I would also point out that a few months ago the average American would have (equally naively) argued that the US doesn't go to the levels that has now been made clear. Just because a spy agency hasn't been caught doing such things doesn't mean that they aren't doing it and to trust that they aren't is sticking your head in the sand.

Pretending "they're just jealous that they can't do this" which is what you're basically implying just gives them an excuse that is not valid and that they do not deserve.

I'm not pretending anything. The whole point of spying is to get as much data as you can about the target. That's it. Nothing more. The problem comes into when there is little or no oversight to control how far that goes. In the US the oversight (such that it is) isn't ruled by some moral compass (and I doubt it is in most other places either). Such oversight is done through politics so each decision comes down to either "how can I benefit" or "how will this hurt me" in regards to the political career.

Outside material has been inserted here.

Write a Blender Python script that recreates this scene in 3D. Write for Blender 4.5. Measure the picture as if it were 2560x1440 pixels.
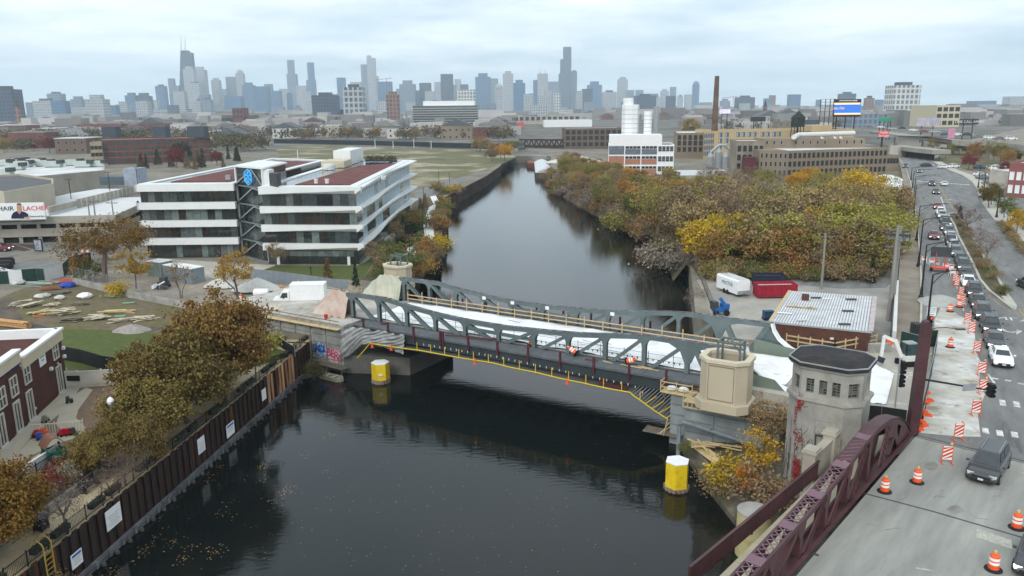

There is no room for purity in successful politics or spying.

Comment Re:Brazil spies on us? (Score 5, Insightful) 239

The main difference is that this is happening on Brazilian soil.

Actually I think the main difference is technical superiority. If the <insert country upset about the NSA that also has their own spying programs> had the same capabilities as the US, does anyone in the real world really believe that they wouldn't be doing the same damn thing? In espionage you don't say "well we could tap the phones of the leader of the target country/organization, but that wouldn't be nice so we'll just tap the low level people instead". The whole point of what any of these agencies do is to get as deep into their target as possible.

I'm not excusing some of the things the NSA has done. I'm just pointing out that there is no large scale government out there that doesn't have a spying program and those spying programs are equally as greedy as those in the US (even if they aren't as capable).